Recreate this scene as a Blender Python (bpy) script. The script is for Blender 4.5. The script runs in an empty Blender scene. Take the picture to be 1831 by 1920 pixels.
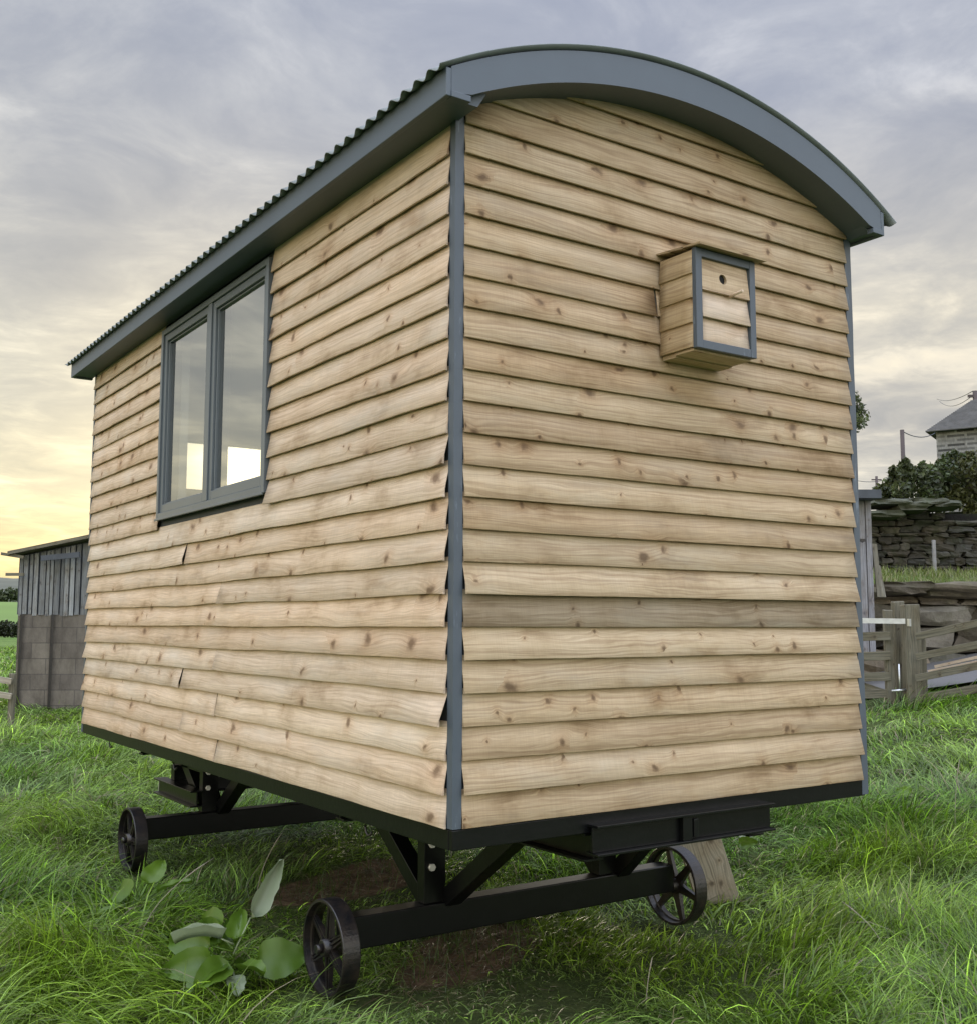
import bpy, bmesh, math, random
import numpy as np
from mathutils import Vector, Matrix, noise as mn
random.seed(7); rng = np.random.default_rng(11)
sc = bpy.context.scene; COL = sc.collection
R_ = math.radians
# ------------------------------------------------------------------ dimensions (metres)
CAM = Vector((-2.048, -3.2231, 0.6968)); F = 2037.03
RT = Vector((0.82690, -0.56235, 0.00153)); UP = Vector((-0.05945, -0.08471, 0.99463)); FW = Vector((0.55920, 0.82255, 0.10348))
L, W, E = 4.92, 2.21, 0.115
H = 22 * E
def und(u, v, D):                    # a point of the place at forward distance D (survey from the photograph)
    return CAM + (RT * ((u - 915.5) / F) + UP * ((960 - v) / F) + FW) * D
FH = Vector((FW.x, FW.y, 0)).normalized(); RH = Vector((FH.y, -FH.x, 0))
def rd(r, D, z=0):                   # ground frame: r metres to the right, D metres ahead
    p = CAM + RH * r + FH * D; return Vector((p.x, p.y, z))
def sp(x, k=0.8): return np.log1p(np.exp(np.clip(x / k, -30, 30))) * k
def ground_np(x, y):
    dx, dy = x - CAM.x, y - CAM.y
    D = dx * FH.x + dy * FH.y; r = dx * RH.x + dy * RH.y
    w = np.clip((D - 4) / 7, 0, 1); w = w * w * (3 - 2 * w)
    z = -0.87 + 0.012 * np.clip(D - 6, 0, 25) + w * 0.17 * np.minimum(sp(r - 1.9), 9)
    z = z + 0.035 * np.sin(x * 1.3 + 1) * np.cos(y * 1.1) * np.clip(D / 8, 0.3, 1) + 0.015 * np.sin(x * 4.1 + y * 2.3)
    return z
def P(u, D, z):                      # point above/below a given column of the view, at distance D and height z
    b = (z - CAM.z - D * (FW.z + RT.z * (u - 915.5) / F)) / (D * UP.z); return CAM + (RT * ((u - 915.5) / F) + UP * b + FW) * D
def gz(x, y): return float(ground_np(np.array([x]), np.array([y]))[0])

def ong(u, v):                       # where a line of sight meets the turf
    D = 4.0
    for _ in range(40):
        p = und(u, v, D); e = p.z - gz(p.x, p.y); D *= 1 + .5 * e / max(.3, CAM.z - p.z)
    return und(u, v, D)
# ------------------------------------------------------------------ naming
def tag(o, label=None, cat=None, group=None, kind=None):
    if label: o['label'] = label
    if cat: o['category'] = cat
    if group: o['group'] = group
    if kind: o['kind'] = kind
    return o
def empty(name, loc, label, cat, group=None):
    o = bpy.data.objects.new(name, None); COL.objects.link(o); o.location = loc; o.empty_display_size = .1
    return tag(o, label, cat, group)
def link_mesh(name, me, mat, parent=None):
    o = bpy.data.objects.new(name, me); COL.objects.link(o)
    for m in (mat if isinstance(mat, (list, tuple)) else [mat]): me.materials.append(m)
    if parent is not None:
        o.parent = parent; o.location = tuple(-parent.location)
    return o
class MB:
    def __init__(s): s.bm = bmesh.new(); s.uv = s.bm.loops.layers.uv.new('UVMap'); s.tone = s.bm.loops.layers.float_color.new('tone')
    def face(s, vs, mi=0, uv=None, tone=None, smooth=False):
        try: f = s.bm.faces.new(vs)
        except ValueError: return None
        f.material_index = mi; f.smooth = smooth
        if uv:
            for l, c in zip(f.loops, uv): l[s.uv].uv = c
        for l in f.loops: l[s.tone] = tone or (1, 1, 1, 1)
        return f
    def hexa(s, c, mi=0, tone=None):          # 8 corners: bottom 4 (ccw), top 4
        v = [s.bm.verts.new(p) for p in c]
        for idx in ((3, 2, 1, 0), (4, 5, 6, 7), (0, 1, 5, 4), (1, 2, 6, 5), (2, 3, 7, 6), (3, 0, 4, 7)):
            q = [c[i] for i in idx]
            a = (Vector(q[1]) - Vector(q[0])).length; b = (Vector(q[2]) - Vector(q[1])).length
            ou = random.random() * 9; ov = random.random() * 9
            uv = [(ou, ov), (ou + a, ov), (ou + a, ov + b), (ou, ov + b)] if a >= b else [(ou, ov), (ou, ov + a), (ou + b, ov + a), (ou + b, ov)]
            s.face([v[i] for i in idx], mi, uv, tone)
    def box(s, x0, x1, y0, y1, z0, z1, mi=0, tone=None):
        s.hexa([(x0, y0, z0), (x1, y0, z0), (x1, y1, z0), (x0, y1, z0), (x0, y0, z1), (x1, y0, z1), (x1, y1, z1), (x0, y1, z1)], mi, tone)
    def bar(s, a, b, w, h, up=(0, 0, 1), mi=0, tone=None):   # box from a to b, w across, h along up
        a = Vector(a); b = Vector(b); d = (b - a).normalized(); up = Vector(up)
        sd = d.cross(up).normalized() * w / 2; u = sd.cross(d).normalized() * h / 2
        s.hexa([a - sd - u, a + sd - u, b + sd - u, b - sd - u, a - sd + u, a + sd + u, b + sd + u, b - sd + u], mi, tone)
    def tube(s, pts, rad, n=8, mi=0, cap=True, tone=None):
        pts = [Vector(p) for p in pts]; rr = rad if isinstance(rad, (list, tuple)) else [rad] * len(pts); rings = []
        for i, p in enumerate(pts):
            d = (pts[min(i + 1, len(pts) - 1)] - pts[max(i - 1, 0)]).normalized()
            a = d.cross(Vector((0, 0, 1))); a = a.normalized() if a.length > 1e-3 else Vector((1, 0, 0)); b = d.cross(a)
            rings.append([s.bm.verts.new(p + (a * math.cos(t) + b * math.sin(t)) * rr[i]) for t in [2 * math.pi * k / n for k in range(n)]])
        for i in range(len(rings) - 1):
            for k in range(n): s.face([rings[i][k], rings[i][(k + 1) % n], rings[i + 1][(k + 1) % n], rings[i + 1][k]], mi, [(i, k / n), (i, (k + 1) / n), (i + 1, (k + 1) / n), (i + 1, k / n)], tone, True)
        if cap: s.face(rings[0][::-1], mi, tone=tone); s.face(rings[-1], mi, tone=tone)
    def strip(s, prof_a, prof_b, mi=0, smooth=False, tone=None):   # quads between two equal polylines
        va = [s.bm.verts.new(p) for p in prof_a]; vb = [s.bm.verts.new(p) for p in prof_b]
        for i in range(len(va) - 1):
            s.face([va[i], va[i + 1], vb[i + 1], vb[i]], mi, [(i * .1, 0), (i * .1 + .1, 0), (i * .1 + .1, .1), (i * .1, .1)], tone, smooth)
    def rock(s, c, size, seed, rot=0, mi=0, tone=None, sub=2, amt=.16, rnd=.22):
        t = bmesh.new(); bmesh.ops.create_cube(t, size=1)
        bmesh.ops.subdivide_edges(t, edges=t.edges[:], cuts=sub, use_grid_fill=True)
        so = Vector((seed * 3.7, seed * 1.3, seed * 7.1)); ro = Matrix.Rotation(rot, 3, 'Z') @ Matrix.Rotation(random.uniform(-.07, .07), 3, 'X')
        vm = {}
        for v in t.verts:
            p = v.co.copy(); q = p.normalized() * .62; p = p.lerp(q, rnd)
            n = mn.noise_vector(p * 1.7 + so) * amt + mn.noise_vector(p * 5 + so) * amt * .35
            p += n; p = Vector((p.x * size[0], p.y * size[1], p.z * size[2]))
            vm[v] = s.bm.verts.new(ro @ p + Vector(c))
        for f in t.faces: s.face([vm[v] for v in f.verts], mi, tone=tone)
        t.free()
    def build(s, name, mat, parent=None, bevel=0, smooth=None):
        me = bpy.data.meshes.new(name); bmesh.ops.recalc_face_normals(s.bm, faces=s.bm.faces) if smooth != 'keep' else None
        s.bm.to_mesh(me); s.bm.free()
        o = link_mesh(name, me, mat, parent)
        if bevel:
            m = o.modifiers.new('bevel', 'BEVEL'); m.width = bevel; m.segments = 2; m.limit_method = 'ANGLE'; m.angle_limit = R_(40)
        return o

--

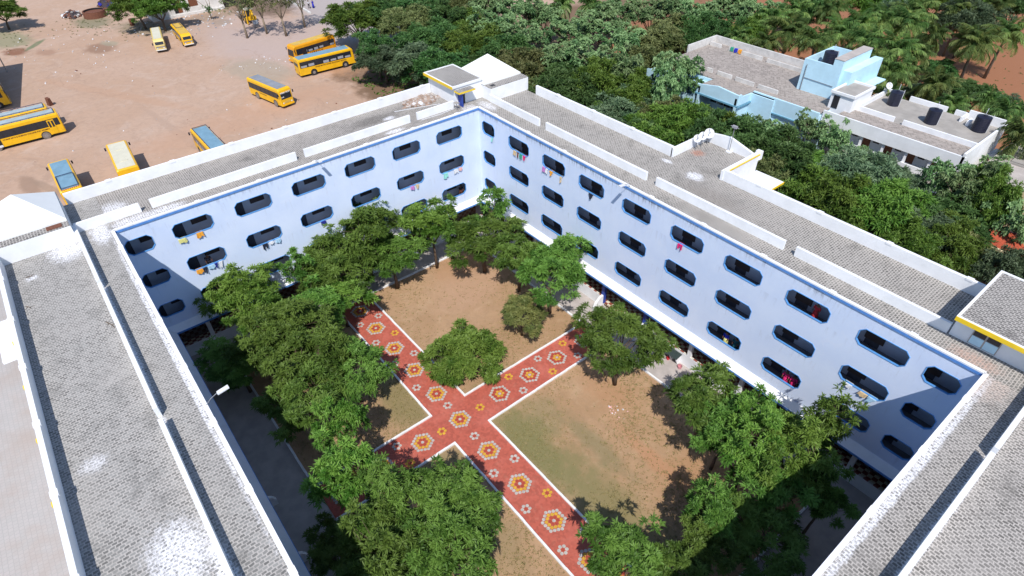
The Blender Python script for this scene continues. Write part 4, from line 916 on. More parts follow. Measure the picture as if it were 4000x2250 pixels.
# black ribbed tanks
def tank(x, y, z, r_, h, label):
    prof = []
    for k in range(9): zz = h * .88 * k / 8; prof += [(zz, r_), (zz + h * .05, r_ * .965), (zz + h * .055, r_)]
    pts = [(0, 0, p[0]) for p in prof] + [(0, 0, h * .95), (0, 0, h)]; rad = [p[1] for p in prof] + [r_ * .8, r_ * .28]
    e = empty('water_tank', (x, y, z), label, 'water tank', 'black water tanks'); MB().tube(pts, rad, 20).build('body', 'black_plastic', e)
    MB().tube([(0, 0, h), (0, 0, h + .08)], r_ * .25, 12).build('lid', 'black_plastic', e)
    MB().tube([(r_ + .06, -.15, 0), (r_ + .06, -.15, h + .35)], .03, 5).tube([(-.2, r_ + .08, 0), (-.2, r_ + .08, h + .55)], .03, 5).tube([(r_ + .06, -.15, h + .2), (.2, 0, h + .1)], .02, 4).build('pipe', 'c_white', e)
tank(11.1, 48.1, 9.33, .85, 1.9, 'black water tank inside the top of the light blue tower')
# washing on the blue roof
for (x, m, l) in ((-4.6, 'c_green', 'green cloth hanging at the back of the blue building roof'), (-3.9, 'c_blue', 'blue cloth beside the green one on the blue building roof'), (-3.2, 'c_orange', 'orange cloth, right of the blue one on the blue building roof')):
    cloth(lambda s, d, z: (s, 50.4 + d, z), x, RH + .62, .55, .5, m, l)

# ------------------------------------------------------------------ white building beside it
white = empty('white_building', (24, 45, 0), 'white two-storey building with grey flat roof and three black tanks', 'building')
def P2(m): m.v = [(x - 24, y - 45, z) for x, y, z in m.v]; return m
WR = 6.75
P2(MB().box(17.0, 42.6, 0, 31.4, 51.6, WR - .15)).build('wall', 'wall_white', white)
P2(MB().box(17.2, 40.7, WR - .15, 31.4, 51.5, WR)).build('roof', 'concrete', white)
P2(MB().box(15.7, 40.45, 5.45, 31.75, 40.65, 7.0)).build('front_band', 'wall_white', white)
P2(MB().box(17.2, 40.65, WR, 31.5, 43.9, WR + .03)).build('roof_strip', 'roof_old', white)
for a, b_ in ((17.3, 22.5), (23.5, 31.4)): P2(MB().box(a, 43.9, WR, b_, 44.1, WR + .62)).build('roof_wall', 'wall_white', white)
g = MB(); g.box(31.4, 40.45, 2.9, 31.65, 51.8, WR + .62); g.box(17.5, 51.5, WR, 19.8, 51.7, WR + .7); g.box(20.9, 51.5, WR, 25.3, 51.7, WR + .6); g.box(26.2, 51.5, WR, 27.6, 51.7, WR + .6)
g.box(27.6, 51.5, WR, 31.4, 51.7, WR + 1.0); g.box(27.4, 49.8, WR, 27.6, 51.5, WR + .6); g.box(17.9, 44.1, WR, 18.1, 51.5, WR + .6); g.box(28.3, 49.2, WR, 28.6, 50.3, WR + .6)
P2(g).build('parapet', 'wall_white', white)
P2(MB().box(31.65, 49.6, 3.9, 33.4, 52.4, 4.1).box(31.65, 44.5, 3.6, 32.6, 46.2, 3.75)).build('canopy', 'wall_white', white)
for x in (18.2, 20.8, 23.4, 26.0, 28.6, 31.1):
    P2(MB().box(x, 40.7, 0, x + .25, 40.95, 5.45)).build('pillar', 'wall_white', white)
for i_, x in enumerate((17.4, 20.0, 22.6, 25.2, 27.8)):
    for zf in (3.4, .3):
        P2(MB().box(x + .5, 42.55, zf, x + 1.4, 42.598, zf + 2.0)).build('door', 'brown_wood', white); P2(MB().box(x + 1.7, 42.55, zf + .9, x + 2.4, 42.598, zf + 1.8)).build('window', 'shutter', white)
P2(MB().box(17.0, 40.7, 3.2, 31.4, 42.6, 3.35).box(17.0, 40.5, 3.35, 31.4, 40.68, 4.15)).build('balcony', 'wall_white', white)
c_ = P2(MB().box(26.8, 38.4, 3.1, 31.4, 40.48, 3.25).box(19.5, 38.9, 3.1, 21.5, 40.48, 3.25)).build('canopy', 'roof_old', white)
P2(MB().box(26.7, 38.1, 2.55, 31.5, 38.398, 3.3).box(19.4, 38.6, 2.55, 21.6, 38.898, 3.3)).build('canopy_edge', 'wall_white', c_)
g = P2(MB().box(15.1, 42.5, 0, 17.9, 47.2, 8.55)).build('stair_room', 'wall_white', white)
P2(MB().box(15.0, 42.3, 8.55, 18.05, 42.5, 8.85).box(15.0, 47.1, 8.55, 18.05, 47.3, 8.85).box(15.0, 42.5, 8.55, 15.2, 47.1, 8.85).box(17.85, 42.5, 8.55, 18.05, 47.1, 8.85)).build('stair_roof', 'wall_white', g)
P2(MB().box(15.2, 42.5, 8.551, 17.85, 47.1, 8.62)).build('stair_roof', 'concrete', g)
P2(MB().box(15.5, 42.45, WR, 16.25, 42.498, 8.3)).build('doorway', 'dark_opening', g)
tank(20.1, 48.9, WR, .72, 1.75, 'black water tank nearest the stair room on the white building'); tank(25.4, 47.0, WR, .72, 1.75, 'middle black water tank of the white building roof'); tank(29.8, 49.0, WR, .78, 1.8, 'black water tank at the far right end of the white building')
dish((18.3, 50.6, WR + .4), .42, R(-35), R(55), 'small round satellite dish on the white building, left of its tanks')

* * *

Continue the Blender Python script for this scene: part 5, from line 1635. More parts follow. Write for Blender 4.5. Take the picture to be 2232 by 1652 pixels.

> [To be done] Repeat the span of lines that opens with the line holding "The Blender Python script for this scene continues." and closes with the line holding "cloth(lambda s, d, z: (s, 50.4", exactly as it stands.

> [Response]
The Blender Python script for this scene continues. Write part 4, from line 916 on. More parts follow. Measure the picture as if it were 4000x2250 pixels.
# black ribbed tanks
def tank(x, y, z, r_, h, label):
    prof = []
    for k in range(9): zz = h * .88 * k / 8; prof += [(zz, r_), (zz + h * .05, r_ * .965), (zz + h * .055, r_)]
    pts = [(0, 0, p[0]) for p in prof] + [(0, 0, h * .95), (0, 0, h)]; rad = [p[1] for p in prof] + [r_ * .8, r_ * .28]
    e = empty('water_tank', (x, y, z), label, 'water tank', 'black water tanks'); MB().tube(pts, rad, 20).build('body', 'black_plastic', e)
    MB().tube([(0, 0, h), (0, 0, h + .08)], r_ * .25, 12).build('lid', 'black_plastic', e)
    MB().tube([(r_ + .06, -.15, 0), (r_ + .06, -.15, h + .35)], .03, 5).tube([(-.2, r_ + .08, 0), (-.2, r_ + .08, h + .55)], .03, 5).tube([(r_ + .06, -.15, h + .2), (.2, 0, h + .1)], .02, 4).build('pipe', 'c_white', e)
tank(11.1, 48.1, 9.33, .85, 1.9, 'black water tank inside the top of the light blue tower')
# washing on the blue roof
for (x, m, l) in ((-4.6, 'c_green', 'green cloth hanging at the back of the blue building roof'), (-3.9, 'c_blue', 'blue cloth beside the green one on the blue building roof'), (-3.2, 'c_orange', 'orange cloth, right of the blue one on the blue building roof')):
    cloth(lambda s, d, z: (s, 50.4 + d, z), x, RH + .62, .55, .5, m, l)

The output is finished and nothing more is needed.